Owen metroda bir hayalet görür, geleceği anımsamanın anlamını çözmeye çalışır, şiir yazar ve Lorca’yla birlikte takılır, arada eski eşinin kahrını çeker ve çocuklarıyla zaman geçirmeye çalışır. Parasının olmadığını çocuklara doğrudan söyler, parasızlar için eğlenceler tertipleyip eğlenirler. Eski eş ünlü bir şair olmuştur, şiir etkinliğine Owen’ı da çağırır. Onca kadının içinde tek bir adam, gözlem için harika.
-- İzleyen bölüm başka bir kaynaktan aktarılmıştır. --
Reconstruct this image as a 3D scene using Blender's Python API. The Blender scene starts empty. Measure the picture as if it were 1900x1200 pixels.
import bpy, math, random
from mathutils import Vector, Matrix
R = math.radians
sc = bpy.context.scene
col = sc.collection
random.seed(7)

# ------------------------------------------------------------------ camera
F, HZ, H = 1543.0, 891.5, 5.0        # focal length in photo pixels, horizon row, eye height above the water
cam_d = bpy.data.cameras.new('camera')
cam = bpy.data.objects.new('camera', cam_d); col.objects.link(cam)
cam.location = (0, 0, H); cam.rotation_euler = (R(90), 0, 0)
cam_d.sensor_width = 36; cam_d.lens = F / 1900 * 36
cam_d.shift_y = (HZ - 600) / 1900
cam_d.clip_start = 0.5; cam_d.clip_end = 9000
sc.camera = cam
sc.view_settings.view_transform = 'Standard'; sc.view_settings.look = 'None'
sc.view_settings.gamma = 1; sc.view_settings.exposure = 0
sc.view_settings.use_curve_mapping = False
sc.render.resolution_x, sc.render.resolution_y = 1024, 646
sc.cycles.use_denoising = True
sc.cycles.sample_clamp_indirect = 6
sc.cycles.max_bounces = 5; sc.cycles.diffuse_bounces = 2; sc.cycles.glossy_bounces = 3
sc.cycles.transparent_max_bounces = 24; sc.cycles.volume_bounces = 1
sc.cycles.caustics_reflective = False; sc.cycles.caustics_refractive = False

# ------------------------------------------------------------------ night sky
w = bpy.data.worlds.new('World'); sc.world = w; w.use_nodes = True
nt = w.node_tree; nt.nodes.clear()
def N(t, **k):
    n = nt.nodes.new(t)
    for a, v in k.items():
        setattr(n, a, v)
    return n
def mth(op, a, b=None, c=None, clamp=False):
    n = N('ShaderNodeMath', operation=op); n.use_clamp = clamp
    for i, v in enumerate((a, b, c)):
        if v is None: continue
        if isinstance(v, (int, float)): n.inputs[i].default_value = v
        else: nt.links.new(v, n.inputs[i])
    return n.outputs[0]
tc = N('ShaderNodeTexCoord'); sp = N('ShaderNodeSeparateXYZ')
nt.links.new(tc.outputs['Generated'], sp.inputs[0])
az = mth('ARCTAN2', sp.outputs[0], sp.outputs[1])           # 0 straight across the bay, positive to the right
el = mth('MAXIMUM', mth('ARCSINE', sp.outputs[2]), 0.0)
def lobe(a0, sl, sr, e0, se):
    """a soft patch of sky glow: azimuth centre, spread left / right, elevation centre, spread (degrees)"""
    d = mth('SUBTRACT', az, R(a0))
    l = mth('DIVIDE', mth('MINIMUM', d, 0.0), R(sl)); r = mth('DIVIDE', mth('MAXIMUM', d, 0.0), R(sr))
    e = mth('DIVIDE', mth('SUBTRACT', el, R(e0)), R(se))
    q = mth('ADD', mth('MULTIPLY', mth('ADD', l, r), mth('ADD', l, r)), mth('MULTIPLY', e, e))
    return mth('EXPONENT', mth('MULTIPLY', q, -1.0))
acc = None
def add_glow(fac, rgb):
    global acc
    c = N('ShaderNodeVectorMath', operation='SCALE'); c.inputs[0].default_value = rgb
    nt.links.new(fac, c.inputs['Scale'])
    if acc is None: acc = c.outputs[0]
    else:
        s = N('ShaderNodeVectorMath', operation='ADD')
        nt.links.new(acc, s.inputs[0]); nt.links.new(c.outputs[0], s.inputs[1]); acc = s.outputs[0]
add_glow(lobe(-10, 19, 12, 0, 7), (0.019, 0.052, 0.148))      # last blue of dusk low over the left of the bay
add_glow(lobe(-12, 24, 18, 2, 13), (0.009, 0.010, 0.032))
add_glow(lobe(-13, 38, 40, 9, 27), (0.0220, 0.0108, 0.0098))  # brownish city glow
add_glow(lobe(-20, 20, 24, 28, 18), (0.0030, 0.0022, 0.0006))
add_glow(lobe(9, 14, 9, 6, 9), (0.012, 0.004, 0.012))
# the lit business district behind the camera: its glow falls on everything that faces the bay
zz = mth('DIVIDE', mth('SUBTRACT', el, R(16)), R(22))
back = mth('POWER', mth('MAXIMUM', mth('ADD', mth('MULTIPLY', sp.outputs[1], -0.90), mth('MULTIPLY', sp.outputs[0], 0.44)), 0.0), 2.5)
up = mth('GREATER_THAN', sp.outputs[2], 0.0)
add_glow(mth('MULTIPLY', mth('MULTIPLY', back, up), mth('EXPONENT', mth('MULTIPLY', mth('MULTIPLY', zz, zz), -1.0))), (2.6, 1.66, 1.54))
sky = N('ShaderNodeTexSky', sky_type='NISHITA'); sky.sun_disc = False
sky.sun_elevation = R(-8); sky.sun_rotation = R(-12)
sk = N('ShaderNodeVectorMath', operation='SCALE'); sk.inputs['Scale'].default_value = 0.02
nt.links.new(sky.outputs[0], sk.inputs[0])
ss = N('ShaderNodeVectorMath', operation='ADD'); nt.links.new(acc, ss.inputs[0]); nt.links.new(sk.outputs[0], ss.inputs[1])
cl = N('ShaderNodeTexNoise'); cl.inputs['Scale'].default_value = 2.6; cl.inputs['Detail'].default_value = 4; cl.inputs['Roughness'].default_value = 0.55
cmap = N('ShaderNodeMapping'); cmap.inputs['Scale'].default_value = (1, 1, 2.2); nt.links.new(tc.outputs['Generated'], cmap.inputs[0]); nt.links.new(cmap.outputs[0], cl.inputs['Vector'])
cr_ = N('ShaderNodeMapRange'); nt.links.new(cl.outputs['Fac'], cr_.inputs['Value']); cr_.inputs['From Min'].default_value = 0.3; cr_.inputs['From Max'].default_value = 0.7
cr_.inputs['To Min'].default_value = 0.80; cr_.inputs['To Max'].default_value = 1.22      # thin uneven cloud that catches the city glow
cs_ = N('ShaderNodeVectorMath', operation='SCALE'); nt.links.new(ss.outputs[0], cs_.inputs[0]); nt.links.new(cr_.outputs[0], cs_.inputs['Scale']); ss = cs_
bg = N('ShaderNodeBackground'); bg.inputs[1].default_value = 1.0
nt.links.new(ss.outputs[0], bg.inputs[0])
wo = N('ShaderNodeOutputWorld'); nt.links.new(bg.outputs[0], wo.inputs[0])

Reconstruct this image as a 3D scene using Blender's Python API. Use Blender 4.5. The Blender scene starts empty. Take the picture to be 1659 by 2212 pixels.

Programın sonunda kendisine teşekkür eden eşine davet edildiği için geldiğini söyler, çocukları için borç alıp alamayacağını sorar. Günlüklerinde, mektuplarında yazmaktadır Owen, yaşamı ciğerlerine çekip de yaşar, öyle bir dolu dolu yaşamak. Gördüğü kadının anlatıcı olduğunu anlamaması, kendisinin anlatılan olduğunu anlamaması, karşılaşmalara iki taraftan da bakabilmemiz, hangi yaşamın kurgu olduğu ve hangisinin olmadığı ama zaten kurgunun içinde kurgu olmasından ötürü her şeyin kurgu olması. Sakin olup nirengiye dönüyor, Owen’ı izlemeye devam ediyoruz, Alfonso Reyes’e şairler öneriyor: Pound, Dickinson ve William Carlos Williams. Şiir çevirileri tamam, üstat kabul ederse basılırlar ve Owen’a biraz daha zaman kazandırırlar zira bir işe yaramanın ömrü uzattığı ispatlanmıştır, Owen’ın bundan haberi yoksa da böyledir ve göze inen katarakt hızla kör etmektedir, gerçi Owen birilerine bir şeyler okutabilir ama bir şeyin kendisini terk ettiğini düşünür, bu sıralı cümlelerin sonunun nerede geleceğini de düşünür. İçinde bulunduğu kip: “-miş’li gelecek zaman”, çekimlenecek gibi değil, başı sonu belli yaşamının zamanıyla oynamak mümkün değilse de o yaşamı biçimlendirmek anlatıcının elindedir, istediğince eğip büker. Owen eski eşinin içkilerini tüketip zom olmuş mudur, 1928’de ruhunu şiirle takas etmiş midir bilinmez, metroda Ezra Pound’u görmediği kesin çünkü Pound o sıralarda İtalya’da. Gördüğünü düşünse yeter çünkü o da bulunduğu gerçeklik düzleminin oynaklığının farkında. Diye düşünmek hoşuma gidiyor, hikâyenin özgürlüğü daha bir hoşuma gidiyor, Luiselli öyle bir yapı kurmuş ki daha sekiz on kat çıkardı. Sevdiğim bir bölümle bitiriyorum: “Bir hayatı geride bırakmak. Her şeyi havaya uçurmak. Hayır, her şeyi değil: İnsanların arasında işgal ettiğimiz o bir metrekarelik alanı havaya uçurmak.” (s. 58)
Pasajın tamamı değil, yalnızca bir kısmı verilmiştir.